We can be good at talking about disciple-making, and we even plan for it, but as Roy Moran helpfully challenges through his book, the energies we often invest in disciple-making follows a knowledge-based approach; whereby Sunday by Sunday, or house group by house group, we download knowledge into those attending, and perhaps do little to ask about what is now changing in us, what new posture we might take because of what we have heard. It seems to me that we are in danger of calling ourselves Christians without applying our faith to every aspect of life.

One of the features of the rural context is that learning tends to be less book centred and more experiential; people want to see it in action before they will necessarily take it on board. I wonder if this perhaps offers us an opportunity in terms of disciple-making disciples? The emerging culture is yearning for authenticity, and I am yet to be convinced that authenticity is best demonstrated by being a passive audience member at a weekly event.

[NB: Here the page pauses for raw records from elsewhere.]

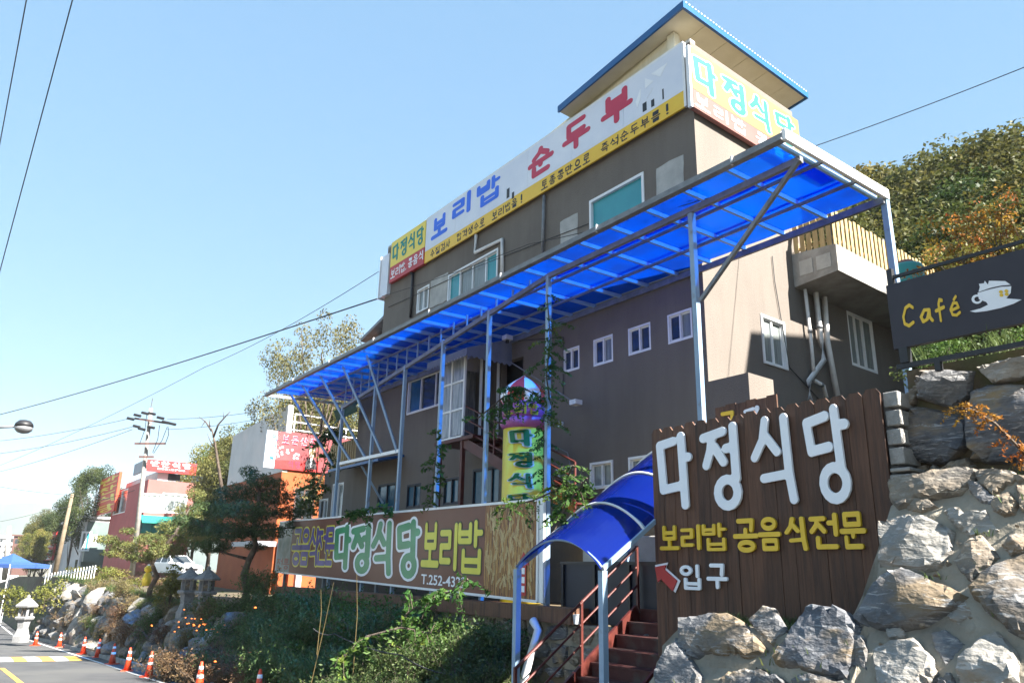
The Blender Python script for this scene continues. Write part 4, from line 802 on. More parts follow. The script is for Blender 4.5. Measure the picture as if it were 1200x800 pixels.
def spx(tl, br): p, q = sg(*tl), sg(*br); return (p[0], q[1] - tilt(q[0]), q[0], p[1] - tilt(p[0]))
M['signbrown'] = mat('brown_print', (0.105, 0.024, 0.012), (0.16, 0.048, 0.026), 0.35, 0.42, c3=(0.19, 0.088, 0.05), s3=0.16, lo3=(0.5, 0.75), spec=0.35)
M['signscene'] = mat('landscape_print', (0.05, 0.11, 0.12), (0.18, 0.2, 0.2), 3.0, 0.3, c3=(0.03, 0.06, 0.06), s3=2.0)
M['barleybase'] = mat('barley_print_base', (0.10, 0.028, 0.006), (0.42, 0.185, 0.035), 6.0, 0.5, stretch=(9, 9, 0.55), contrast=(0.42, 0.62), c3=(0.09, 0.03, 0.01), s3=1.1)
M['barleyear'] = mat('barley_print_ears', (0.46, 0.32, 0.12), (0.60, 0.46, 0.23), 6, 0.4)
M['barleystalk'] = mat('barley_print_stalks', (0.40, 0.20, 0.05), (0.52, 0.31, 0.09), 6, 0.4)
aw_ = spx((569, 600), (570, 700))[0]; al_ = spx((341, 640), (345, 650))[0]
panel(FS, [(al_ + .003, 0), (aw_ - .003, 0), (aw_ - .003, SH), (al_ + .003, SH)], 'signbrown', bs, 'brown_panel', .06)
panel(FS, [(aw_, 0), (SA1, 0), (SA1, SH), (aw_, SH)], 'barleybase', bs, 'barley_panel', .06)
panel(FS, [(SA0, 0), (al_, 0), (al_, SH), (SA0, SH)], 'signscene', bs, 'landscape_panel', .06)
random.seed(11); st_ = MB(); er = MB()
for k in range(150):
    a = random.uniform(aw_ + .04, SA1 - .06); b0 = random.uniform(0, .9); ln = random.uniform(.35, 1.0); lean = random.uniform(-.14, .14); pts = [(a + lean * t * t, b0 + ln * t) for t in np.linspace(0, 1, 5)]
    pts = [(min(max(x, aw_ + .02), SA1 - .02), min(y, SH - .02)) for x, y in pts]; w = random.uniform(.004, .009); d = .0015 + .00002 * k
    for p, q in zip(pts[:-1], pts[1:]): st_.quad(*[FS.m(x, y) + FS.out * d for x, y in ((p[0] - w, p[1]), (p[0] + w, p[1]), (q[0] + w, q[1]), (q[0] - w, q[1]))])
for k in range(110):
    a = random.uniform(aw_ + .08, SA1 - .08); b = random.uniform(.08, SH - .3); cur = random.uniform(-1.2, 1.2); ang = random.uniform(-.5, .5); x, y = a, b; d = .005 + .00003 * k
    for j in range(9):
        x += math.sin(ang) * .028; y += math.cos(ang) * .028; ang += cur * .09
        for s_ in (-1, 1):
            ox, oy = math.cos(ang) * s_ * .014, -math.sin(ang) * s_ * .014; px_, py_ = math.sin(ang + s_ * .5) * .024, math.cos(ang + s_ * .5) * .024
            cx, cy = x + ox, y + oy
            if aw_ + .03 < cx < SA1 - .03 and .03 < cy < SH - .04: er.quad(*[FS.m(p, q) + FS.out * d for p, q in ((cx - px_, cy - py_), (cx + py_ * .4, cy - px_ * .4), (cx + px_, cy + py_), (cx - py_ * .4, cy + px_ * .4))])
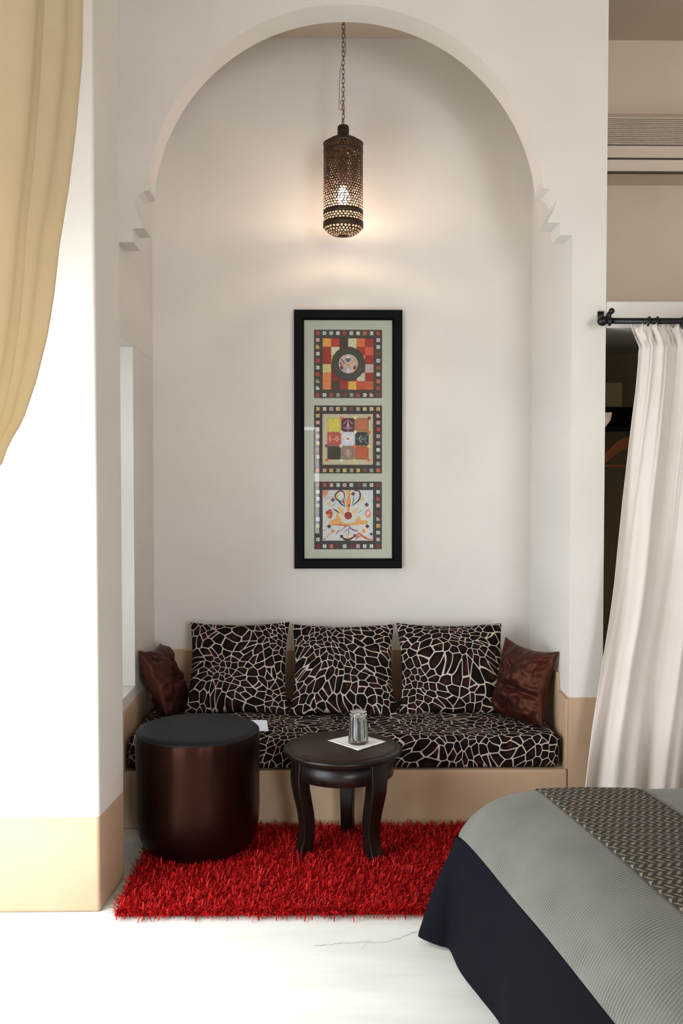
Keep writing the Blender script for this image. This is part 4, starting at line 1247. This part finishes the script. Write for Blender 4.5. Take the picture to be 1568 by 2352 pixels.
# small dark marks on the plaster just under the unit
b = bmesh.new()
for xa, xb, yy in ((1416, 1436, 420), (1440, 1452, 421), (1462, 1482, 421), (1514, 1534, 424), (1552, 1566, 423)):
    p, q = onY(xa, yy, YB), onY(xb, yy, YB)
    prismY(b, [(p.x, p.z - .001), (p.x + .012, p.z + .003), (q.x - .01, q.z + .004), (q.x, q.z), (q.x - .012, q.z - .003), (p.x + .01, p.z - .003)], YB - .0015, YB + .001)
struct(obj('trim_3', b, M_acdark))

# ------------------------------------------------------------------ door curtain on the left
dc = empty('door_curtain', (-0.70, 2.2, 0), 'straw-yellow voile curtain swept aside over the bright doorway at left', 'curtain')
CX = -0.70
ed = [(-60, 178), (0, 177), (150, 174), (200, 168), (300, 158), (350, 151), (450, 137), (570, 114), (680, 101), (770, 88), (880, 66), (970, 41), (1020, 13), (1065, 0), (1130, -40), (1300, -60)]
def ed_y(z):
    # far edge of the cloth in the plane X=CX as a room distance, from the photo outline
    best = None
    lo = None
    for (pa, xa2), (pb, xb2) in zip(ed, ed[1:]):
        A = onX(xa2, pa, CX); B = onX(xb2, pb, CX)
        if A.z >= z >= B.z: return A.y + (B.y - A.y) * (A.z - z) / (A.z - B.z)
    return onX(ed[0][1], ed[0][0], CX).y if z > 1.6 else onX(ed[-1][1], ed[-1][0], CX).y
b = bmesh.new()
ZT = 3.12
def dcf(u, v):
    z = ZT - (ZT - .75) * v
    yf = ed_y(z)
    near = 0.9 + 0.25 * v
    y = yf + (near - yf) * u
    n_ = noise.noise(Vector((u * 3, v * 2, 0)))
    # the folds sweep back towards the tie
    x = CX + 0.040 * sin(u * 30 + 2.5 * v + n_) * (0.35 + 0.65 * min(1, u * 6)) + 0.012 * sin(u * 71 + 2 * n_ + 4 * v) - 0.03 * u
    if u < 0.02: x += 0
    return Vector((x, y, z)) - dc.location
grid(b, 150, 90, dcf); obj('drape', b, M_curtL, dc, smooth=True, solid=0.001)
b = bmesh.new()
tube(b, [(CX - .02, .6, ZT + .01), (CX - .02, 2.95, ZT + .01)], .012, 12)
o = obj('curtain_rod', b, M_iron, smooth=True); tag(o, 'black rod above the left doorway carrying the yellow curtain', 'curtain rod')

The book sights seven basic questions that could be used in groups, and I have slightly adapted these (below) and offer them to you as a basis for your home groups or community gatherings. I would be fascinated to hear how these work out for you, so do please get in contact and let me know!

  1. What did you do with what you learned last week?

  2. What are you thankful for? What can you celebrate?

  3. What is causing you stress at this time? What is keeping you awake at night?

  4. Do you have a need, or does someone you know have a need, that this group could meet?

  5. What does God have to say today? (This will be in response to a passage of scripture)

  6. If this is God speaking, what are you going to do about it? What are we going to do about it?

  7. Who could you share with this week what God is doing in your life?

This is not the final word in disciple-making, nor will this automatically create loads of disciples where you are; you may already be using a similar approach which is far more effective than these questions. Nevertheless, for many, this could well be a first much needed step to making disciple-making disciples.